For although interest rates have dropped to historically low levels, the capital still has to be repaid, and so the total monthly cost can't be reduced much more. In an economic downturn, the weight of this obligation is unlikely to lighten because of quickly-rising wages, and until house prices rise significantly, they will also look like a poor capital investment to the borrower. For millions, a mortgage is now a useless millstone around the neck.

Back in September 2008, I floated the wild idea of paying off all US mortgages and making all such loans illegal in future; a comment by one reader, "Sobers", suggested the more moderate approach of partial debt forgiveness. Thoma speculates that one reason for the increased Treasury line of credit for Fannie Mae and Freddie Mac may indeed be a preparation for writing-off a proportion of mortgage debt.

This would be a radical step and maybe it's more likely that the US Treasury simply wishes to make enough money available to cover all likely defaults, with enough extra to prevent the spread of panic in the housing market. After all, people who bought their houses 10 years ago or earlier, are less likely to be in "negative equity" now; unless they took out extra property-backed loans for consumer spending (known as "secured loans" in the UK, and "home equity line of credit" - or HELOC - in the US). Paying off part of everyone's debt would give help to those who didn't need it as well as those who did; and might carry its own "moral hazard" by allowing future borrowers to hope that they might one day be bailed-out, too, so encouraging them to spend too much and get into unaffordable debt.

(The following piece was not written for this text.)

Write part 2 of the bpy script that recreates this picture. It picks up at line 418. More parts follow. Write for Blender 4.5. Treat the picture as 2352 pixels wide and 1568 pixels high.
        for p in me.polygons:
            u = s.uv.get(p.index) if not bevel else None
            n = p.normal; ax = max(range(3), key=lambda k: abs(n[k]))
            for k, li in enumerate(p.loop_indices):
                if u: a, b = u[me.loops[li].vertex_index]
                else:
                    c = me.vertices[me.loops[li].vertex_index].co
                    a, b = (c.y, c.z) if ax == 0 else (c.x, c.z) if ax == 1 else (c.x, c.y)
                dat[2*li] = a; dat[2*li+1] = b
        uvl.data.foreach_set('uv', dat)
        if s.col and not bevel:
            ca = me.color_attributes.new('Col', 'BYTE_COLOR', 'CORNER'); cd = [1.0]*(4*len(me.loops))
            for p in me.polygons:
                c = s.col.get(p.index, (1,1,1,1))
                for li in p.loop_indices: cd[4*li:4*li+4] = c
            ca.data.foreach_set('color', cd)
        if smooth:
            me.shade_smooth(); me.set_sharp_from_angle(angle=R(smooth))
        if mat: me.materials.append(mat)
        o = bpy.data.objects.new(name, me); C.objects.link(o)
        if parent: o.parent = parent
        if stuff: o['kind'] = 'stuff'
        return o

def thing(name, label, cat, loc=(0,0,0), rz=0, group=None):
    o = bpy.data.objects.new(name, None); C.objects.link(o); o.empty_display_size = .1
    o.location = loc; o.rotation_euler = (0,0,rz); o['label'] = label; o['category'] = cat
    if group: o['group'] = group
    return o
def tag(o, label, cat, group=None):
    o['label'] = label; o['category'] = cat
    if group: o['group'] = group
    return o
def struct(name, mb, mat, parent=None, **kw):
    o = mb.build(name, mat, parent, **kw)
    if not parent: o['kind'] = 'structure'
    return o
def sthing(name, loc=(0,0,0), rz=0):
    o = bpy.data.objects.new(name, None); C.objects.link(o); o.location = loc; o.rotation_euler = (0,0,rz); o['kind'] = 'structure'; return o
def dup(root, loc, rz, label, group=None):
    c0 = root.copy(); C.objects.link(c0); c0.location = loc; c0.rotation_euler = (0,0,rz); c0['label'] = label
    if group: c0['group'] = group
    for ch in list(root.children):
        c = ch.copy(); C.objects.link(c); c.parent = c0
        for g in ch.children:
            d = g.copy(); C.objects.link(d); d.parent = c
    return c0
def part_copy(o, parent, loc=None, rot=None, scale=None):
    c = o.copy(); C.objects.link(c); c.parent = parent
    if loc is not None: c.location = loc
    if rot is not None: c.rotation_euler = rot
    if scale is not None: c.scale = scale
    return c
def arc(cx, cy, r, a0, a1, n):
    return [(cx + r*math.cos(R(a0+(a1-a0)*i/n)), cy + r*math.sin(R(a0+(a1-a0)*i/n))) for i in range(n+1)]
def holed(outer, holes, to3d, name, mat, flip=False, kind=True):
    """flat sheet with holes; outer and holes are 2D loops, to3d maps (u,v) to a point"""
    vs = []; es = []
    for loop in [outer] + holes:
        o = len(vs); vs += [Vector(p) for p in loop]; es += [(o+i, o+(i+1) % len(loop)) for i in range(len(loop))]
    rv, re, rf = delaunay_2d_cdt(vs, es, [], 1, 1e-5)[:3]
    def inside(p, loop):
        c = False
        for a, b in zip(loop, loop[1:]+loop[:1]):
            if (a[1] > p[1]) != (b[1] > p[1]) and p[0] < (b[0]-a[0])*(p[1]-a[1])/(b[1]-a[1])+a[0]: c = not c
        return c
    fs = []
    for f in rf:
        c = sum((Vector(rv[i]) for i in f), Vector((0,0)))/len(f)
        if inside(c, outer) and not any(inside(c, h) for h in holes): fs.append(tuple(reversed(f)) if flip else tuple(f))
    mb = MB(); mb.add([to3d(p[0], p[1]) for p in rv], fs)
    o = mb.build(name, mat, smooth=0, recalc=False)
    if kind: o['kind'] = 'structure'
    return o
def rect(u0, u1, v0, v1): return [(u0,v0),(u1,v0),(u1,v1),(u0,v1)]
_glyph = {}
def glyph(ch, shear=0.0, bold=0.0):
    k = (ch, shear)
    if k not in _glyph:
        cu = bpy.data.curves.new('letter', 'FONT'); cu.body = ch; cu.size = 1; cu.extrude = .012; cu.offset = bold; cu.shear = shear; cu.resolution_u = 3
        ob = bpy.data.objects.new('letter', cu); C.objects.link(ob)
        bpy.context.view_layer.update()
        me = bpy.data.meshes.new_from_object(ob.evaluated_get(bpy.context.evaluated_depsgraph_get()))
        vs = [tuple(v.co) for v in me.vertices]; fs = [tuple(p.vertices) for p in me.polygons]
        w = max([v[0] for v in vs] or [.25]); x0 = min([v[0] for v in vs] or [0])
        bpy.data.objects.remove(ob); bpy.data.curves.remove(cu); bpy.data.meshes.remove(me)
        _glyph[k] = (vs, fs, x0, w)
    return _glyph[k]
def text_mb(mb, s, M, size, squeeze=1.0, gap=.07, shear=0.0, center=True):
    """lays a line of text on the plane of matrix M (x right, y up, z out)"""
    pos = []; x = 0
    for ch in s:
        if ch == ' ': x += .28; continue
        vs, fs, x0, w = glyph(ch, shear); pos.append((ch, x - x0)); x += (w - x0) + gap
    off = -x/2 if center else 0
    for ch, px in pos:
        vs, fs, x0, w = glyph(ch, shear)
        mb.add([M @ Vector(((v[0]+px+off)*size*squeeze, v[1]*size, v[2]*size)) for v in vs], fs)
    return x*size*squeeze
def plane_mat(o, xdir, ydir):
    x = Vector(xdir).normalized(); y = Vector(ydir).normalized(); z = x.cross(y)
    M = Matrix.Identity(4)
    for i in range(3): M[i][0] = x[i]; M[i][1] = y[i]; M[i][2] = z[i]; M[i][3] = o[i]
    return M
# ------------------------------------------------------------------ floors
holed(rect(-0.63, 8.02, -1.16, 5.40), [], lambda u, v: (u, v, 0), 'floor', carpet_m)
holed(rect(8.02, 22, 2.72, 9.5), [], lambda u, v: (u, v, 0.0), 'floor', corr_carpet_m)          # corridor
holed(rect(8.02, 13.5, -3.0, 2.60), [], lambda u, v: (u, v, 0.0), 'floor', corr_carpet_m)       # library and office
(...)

Better, on the whole, to underwrite the losses of the worst cases and discipline the defaulting borrowers with the stigma of repossession, which is a warning to other borrowers, though sadly not so much of an object lesson to lenders.

Another strategy, since interest rates are so low, would be to reduce monthly costs of borrowing by extending the term of mortages and so cutting the amount of capital that has to be repaid each month. You can play with variants on interest rates and mortgage terms here - Yahoo offers some American versions here - and as you can see, extending the term offers some relief. However, there's only so long you're likely to want to have a mortgage, unless we descend to the 100-year mortgages of Japan.

There's also not much scope for cutting interest rates further. The banks loaned out far too much money in the good times and cut their reserves to a dangerous minimum. When the governments made more cash available to them, they kept a lot of it as a temporary buffer, so borrowing for housebuyers and businesses has continued to be on difficult terms. And the banks haven't passed on much of the drop in interest rates, because they are trying to rebuild their reserves. The central banks could cut the interest rate to zero and the banks that borrow from them would still be charging us something like 4%. Until the banks are solvent, we are going to remain hard up; unless there is debt forgiveness, and I don't think that will come for quite some time yet.

In short, I expect the current half-optimistic mood to evaporate gradually in the coming year, as people realize that the problems are enduring and begin to adjust their expectations and behaviour accordingly. I anticipate a longer-term reduction in the inflation-adjusted valuations of houses, though there may be temporary rallies from time to time, just as you get them in a "bear market" in stocks and shares.

I said years ago to friends and colleagues that whatever you treat like an investment will behave like one, and not for the first time, the housing market is copying the behaviour of equities, with the added disadvantages of being less easily and more expensively sold, and of being bought with borrowed money.